Facebook’s China playbook

As you have undoubtedly heard by now, Facebook CEO Mark Zuckerberg and his girlfriend* were spotted in Shanghai on Wednesday. This has lead to a completelypredictable round of speculation as to whether this signals some new development in Facebook + China. This sort of navel gazing takes off whenever Zuck comes to China, or looks in the direction of China, or gets lunch at P.F. Chang’s, or whatever. And why not? Facebook is the biggest social network in the world. China has the biggest population of Internet users in the world. Facebook is going public soon. Zuck is learning Chinese, etc. So a Zuck sighting in China is, to invoke the memory of Arsenio Hall, one of the things that make you go, hmm…

Despite all of that, leave to our friends at the excellent Tech in Asia blog to have the most sensible take, “Zuckerberg is in China…Who cares?” Indeed.

Obviously, we don’t know a thing about Facebook’s designs on China. But to make sense of the speculation it’s helpful to consider the actual scenarios by which Facebook or Twitter or indeed any foreign social network might enter China, and to look at how different stakeholder groups will react to the possible scenarios. This is different than analyzing business strategy or financial implications, but ultimately it’s all connected.

At the risk of oversimplifying, there are four major scenarios that we can envision: extending the mothership service to China; developing a separate “splinter” service for China under the original brand (this could be disconnected from the main service, or just enforce dramatically different policies); buying an existing Chinese social network; and doing nothing. Obviously, they’re not all immediately practical. Facebook is blocked in China, which makes extending the mothership difficult. There are also intermediate possibilities that blend aspects of these scenarios, but that’s a deep rabbit hole to go down. Along with these scenarios there are five major stakeholder groups, not including Facebook themselves: the Chinese government; Chinese Internet users (potential customers); Western activists and governments; investors; and the Western public (aka Facebook’s current users).

The easiest way to look at all these moving parts is to simply throw the whole thing in a table that considers for each scenario the risks and how each of the stakeholder groups is likely to react (click the table for a larger, EZ-reading version):

china playbook

Admittedly this format throws a lot of nuance overboard, but nevertheless there’s a clear three-way conflict that emerges. The approaches that are more acceptable to the Chinese authorities are both riskier with regards to Western activists and regulators and, importantly, less relevant to Chinese users. The approaches that are most relevant to Chinese users and have the highest potential return to the business are unacceptable to the Chinese government. Ultimately the Chinese government calls the shots.

The basic math is that to even have a chance of operating here Facebook would have to apply the mandated censorship policies either just to users of its core service in China or to a spinoff service that is kept separate from the core service. It would also have to be prepared to surrender Chinese user information to the authorities if requested. That will raise eyebrows as Facebook knows a ton about its users by design.

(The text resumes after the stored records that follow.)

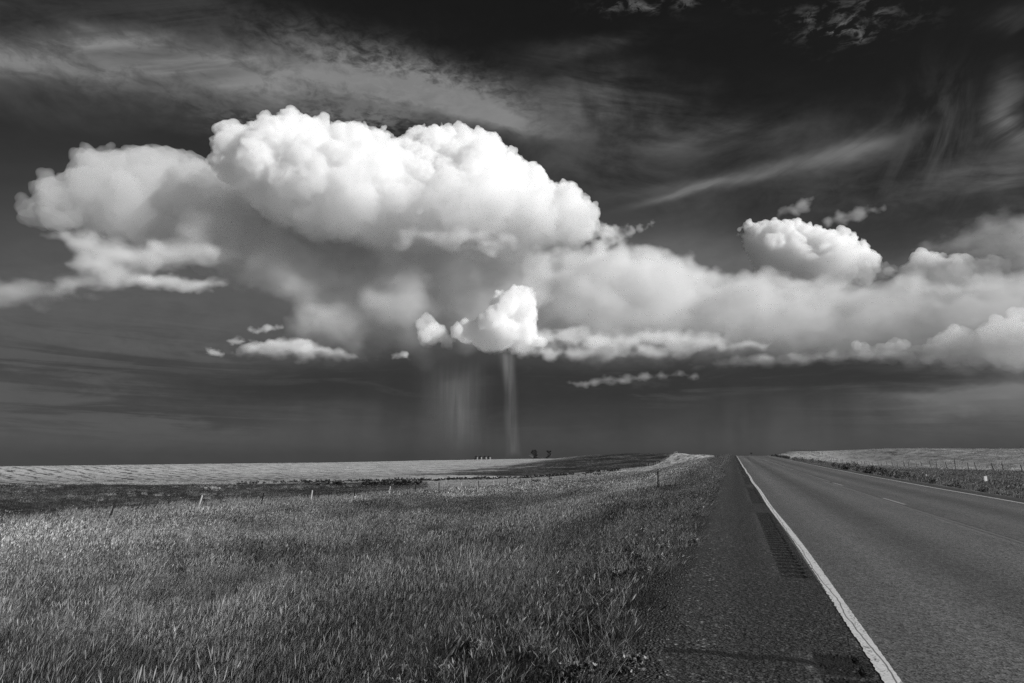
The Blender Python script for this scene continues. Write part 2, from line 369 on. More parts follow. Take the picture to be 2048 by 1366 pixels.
def cloud(name, label, D, spec, dens=.007, soft=None, vox=22, n=(13, 8), shr=((.28, .5), (.3, .5)), bias=(.2, -.2, .35), flat=1.0, jit=400,
          disp=((330, 110), (150, 60)), fade=None, seed=1, albedo=.999, floor=None, solid=True):
    r = random.Random(seed); B = Vector(bias); K = Vector((1, 1, flat))
    base = []
    for q in spec:
        px, py, rp = q[:3]; d = D+r.uniform(-jit, jit)+(q[3] if len(q) > 3 else 0)
        p = at(px, py, d); p.z *= flat; base.append((p, rp/F*d))
    if len(base) > 1200: r.shuffle(base)
    out = [(c, q, 3) for c, q in base]; lev = base
    for k in range(len(n)):
        nx = []
        for c, q in lev:
            for _ in range(n[k]):
                dv = (Vector((r.gauss(0, 1), r.gauss(0, 1), r.gauss(0, 1))).normalized()+B).normalized()
                rr = q*r.uniform(*shr[min(k, len(shr)-1)]); p = c+dv*(q*r.uniform(.8, .98)); nx.append((p, rr)); out.append((p, rr, 2 if k == 0 else 1))
        lev = nx
    V = []; Fc = []; o = 0
    for c, q, s in out:
        v, f = ICO[s]; V.append(v*q+np.array(c)); Fc.append(f+o); o += len(v)
    V = np.concatenate(V); nvv = noise.noise_vector                 # shear the lumps so that none stays round
    W = np.empty((len(V), 3)); s1, s2 = disp[0][0]*1.25, disp[-2 if len(disp) > 2 else 0][0]*.8; off = Vector((seed*7.1, 0, 0))
    for i in range(len(V)):
        p = Vector(V[i]); W[i] = nvv(p/s1+off)*(s1*.23)+nvv(p/s2)*(s2*.22)
    V = V+W; V[:, 2] /= flat
    me = mesh_np('soup', V, np.concatenate(Fc))
    ob = bpy.data.objects.new('soup', me); COL.objects.link(ob)
    md = ob.modifiers.new('r', 'REMESH'); md.mode = 'VOXEL'; md.voxel_size = vox
    dg = bpy.context.evaluated_depsgraph_get()
    m2 = bpy.data.meshes.new_from_object(ob.evaluated_get(dg)); bpy.data.objects.remove(ob); bpy.data.meshes.remove(me)
    nv = len(m2.vertices); c = np.empty(nv*3, 'f'); no = np.empty(nv*3, 'f')
    m2.vertices.foreach_get('co', c); m2.vertices.foreach_get('normal', no); c = c.reshape(-1, 3); no = no.reshape(-1, 3)
    ds = np.zeros(nv); vr = noise.voronoi
    for i in range(nv):
        p = Vector(c[i]); p.z *= flat
        for sz, am in disp:
            f1 = vr(p/sz)[0][0]; ds[i] += (.42-1.25*f1*f1)*am
        ds[i] += noise.noise(p/(disp[-1][0]*.7))*disp[-1][1]*.55
    c = c+no*ds[:, None]
    if floor is not None:                                # flat condensation level
        c[:, 2] = np.maximum(c[:, 2], floor+(c[:, 2]-floor)*.12)
    m2.vertices.foreach_set('co', c.astype('f').ravel()); m2.update()
    ob = bpy.data.objects.new('soup', m2); COL.objects.link(ob)      # close the creases the displacement folded over
    md = ob.modifiers.new('r', 'REMESH'); md.mode = 'VOXEL'; md.voxel_size = vox*.9
    m3 = bpy.data.meshes.new_from_object(ob.evaluated_get(bpy.context.evaluated_depsgraph_get())); bpy.data.objects.remove(ob); bpy.data.meshes.remove(m2); m2 = m3
    nv2 = len(m2.vertices); ed = np.empty(len(m2.edges)*2, 'i'); m2.edges.foreach_get('vertices', ed); ed = ed.reshape(-1, 2); lab = np.arange(nv2)
    while True:
        l2 = lab.copy(); mn = np.minimum(lab[ed[:, 0]], lab[ed[:, 1]]); np.minimum.at(l2, ed[:, 0], mn); np.minimum.at(l2, ed[:, 1], mn); l2 = l2[l2]; l2 = l2[l2]
        if np.array_equal(l2, lab): break
        lab = l2
    cnt = np.bincount(lab, minlength=nv2); keep = cnt[lab] > max(60, cnt.max()*(.5 if solid else .03))
    if not keep.all():
        bm = bmesh.new(); bm.from_mesh(m2); bm.verts.ensure_lookup_table(); bmesh.ops.delete(bm, geom=[bm.verts[int(i)] for i in np.nonzero(~keep)[0]], context='VERTS'); bm.to_mesh(m2); bm.free()
    m2.materials.clear()
    nv = len(m2.vertices); c = np.empty(nv*3, 'f'); m2.vertices.foreach_get('co', c); c = c.reshape(-1, 3)
    org = (c.min(0)+c.max(0))/2; org[2] = c[:, 2].min(); m2.vertices.foreach_set('co', (c-org).ravel()); m2.update()
    if soft:
        mt = soft_mat(name+'_droplets', dens, soft[1], soft[2], soft[3], fade, albedo)
        ob = link(name, m2, THIN); vdb_mod(ob, mt, vox*1.3, soft[0])
    else: ob = link(name, m2, cloud_mat(name+'_droplets', dens, albedo, fade))
    ob.location = tuple(float(q) for q in org); tag(ob, label, 'cloud')
    print('cloud', name, nv, round(time.time()-T0, 1)); return ob
THIN = cloud_mat('thin_vapour', 1e-7)
def fill(poly, N, rmin, rmax, D, seed, ne=None):
    """lumps of many sizes packed into a cloud's outline, piled up in depth like a pillow"""
    r = random.Random(seed); n = len(poly); out = []
    def inside(x, y):
        c = False
        for i in range(n):
            (x1, y1), (x2, y2) = poly[i], poly[i-1]
            if (y1 > y) != (y2 > y) and x < (x2-x1)*(y-y1)/(y2-y1)+x1: c = not c
        return c
    def dist(x, y):
        m = 1e9
        for i in range(n):
            (x1, y1), (x2, y2) = poly[i], poly[i-1]; dx_, dy_ = x2-x1, y2-y1
            t = max(0, min(1, ((x-x1)*dx_+(y-y1)*dy_)/max(dx_*dx_+dy_*dy_, 1e-6))); m = min(m, math.hypot(x-x1-t*dx_, y-y1-t*dy_))
        return m
    x0, x1_ = min(p[0] for p in poly), max(p[0] for p in poly); y0, y1_ = min(p[1] for p in poly), max(p[1] for p in poly)
    per = [(math.hypot(poly[i][0]-poly[i-1][0], poly[i][1]-poly[i-1][1]), i) for i in range(n)]
    ne = N//2 if ne is None else ne
    gx = rmin*2.2; xx = x0
    while xx < x1_:
        yy = y0
        while yy < y1_:
            if inside(xx, yy):
                d = dist(xx, yy)
                if d > rmin*.8: out.append((xx, yy, min(d, rmax)*r.uniform(.8, .95), r.uniform(-.15, .15)*rmax/F*D))
            yy += gx*1.6
        xx += gx*1.6
    N += len(out); ne += len(out)
    while len(out) < N:
        if len(out) < ne:
            i = r.choices([q[1] for q in per], [q[0] for q in per])[0]; t = r.random(); q = rmin*r.uniform(.8, 2.2)
            x = poly[i][0]+(poly[i-1][0]-poly[i][0])*t+r.uniform(-q, q); y = poly[i][1]+(poly[i-1][1]-poly[i][1])*t+r.uniform(-q, q)
            if not inside(x, y): continue
            d = dist(x, y)
            if d > q*1.6 or d < q*.5: continue
            rr = min(q, d*1.12)
        else:
            x, y = r.uniform(x0, x1_), r.uniform(y0, y1_)
            if not inside(x, y): continue
            d = dist(x, y); rr = min(d, rmax)*r.uniform(.35, 1)**1.3
            if rr < rmin: continue
        th = math.sqrt(max(0, min(d, rmax*1.6)*(2*rmax*1.6-min(d, rmax*1.6))))-rr*.8
        out.append((x, y, rr, max(th, 0)*r.uniform(-1, .7)/F*D))
    return out
def zpx(py, D): return at(1024, py, D).z
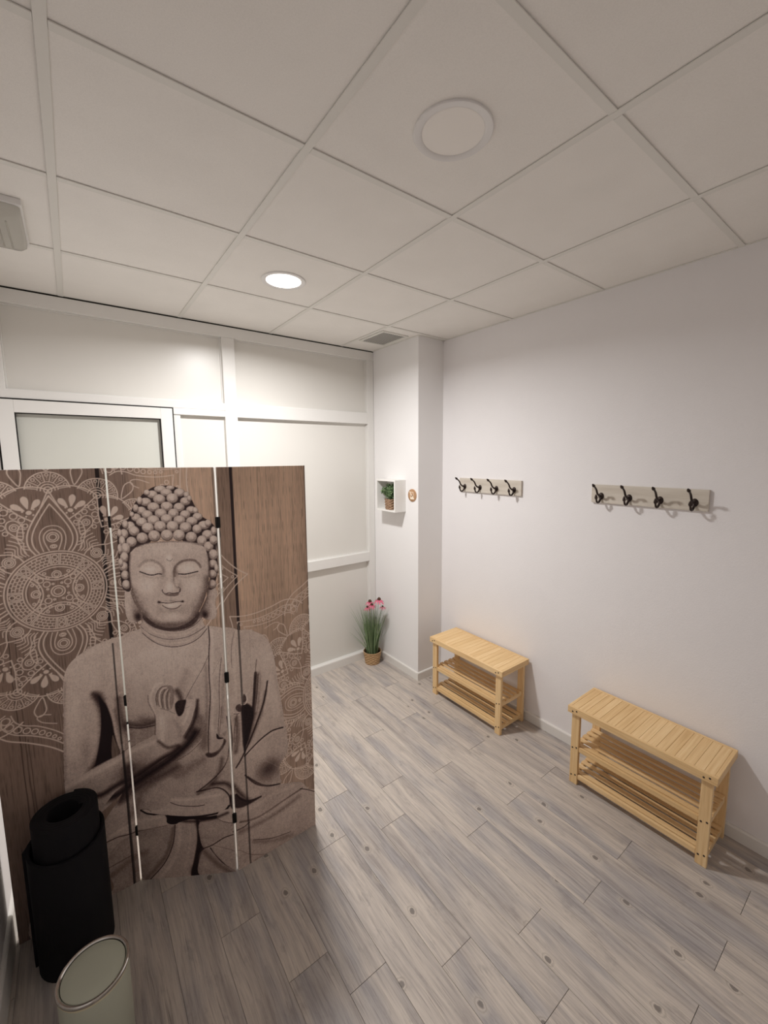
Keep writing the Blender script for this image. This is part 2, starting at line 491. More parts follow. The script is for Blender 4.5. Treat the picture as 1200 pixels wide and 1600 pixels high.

The risks of these approaches are clear to anyone who has studied the history of Yahoo in China and followed the congressional grilling of US Internet firms operating in China back in 2006. That was the stone age of social networking (Rupert Murdoch bought MySpace, Facebook turned 2, Twitter was hatched), and the political atmosphere around such things has not become any less sensitive since then. If anything, the messianic aura that clings to social networks and of which Chinese authorities have always been so distrustful has been exacerbated by last year’s political events in the Middle East. And let’s not forget recent events here in China and the leadership transition later this year.

There are ways to create distance between the core Facebook brand and service and the Chinese government’s likely requirements, but those ways don’t eliminate political risk at home, and they all make the service less appealing to Chinese users. These same users are already being wooed away from traditional social networks by microblogs and have a colorful history of rejecting foreign online services as irrelevant even when they’ve been allowed to operate here without restriction. Remember MySpace China? Me neither, and a friend of mine helped launch it. Owning a local social network would provide a layer of insulation from the risk of Western backlash, but at the expense of sacrificing much of the point of entering China.

None of this predicts whether Facebook will enter China, or how they might attempt such a thing. They’re probably playing a very long game. Whatever path they choose, it won’t be easy, either in China or at home. Bear that in mind next time Zuck is spotted in China and the tongues start wagging.

*Note to editors: Can we get over the fact that Zuck’s girlfriend is Chinese American? Everyone is compelled to point this out, but net impact on the Facebook-in-China story is zero-point-zero.

Note: This post was originally published on the defunct group blog Rectified.name.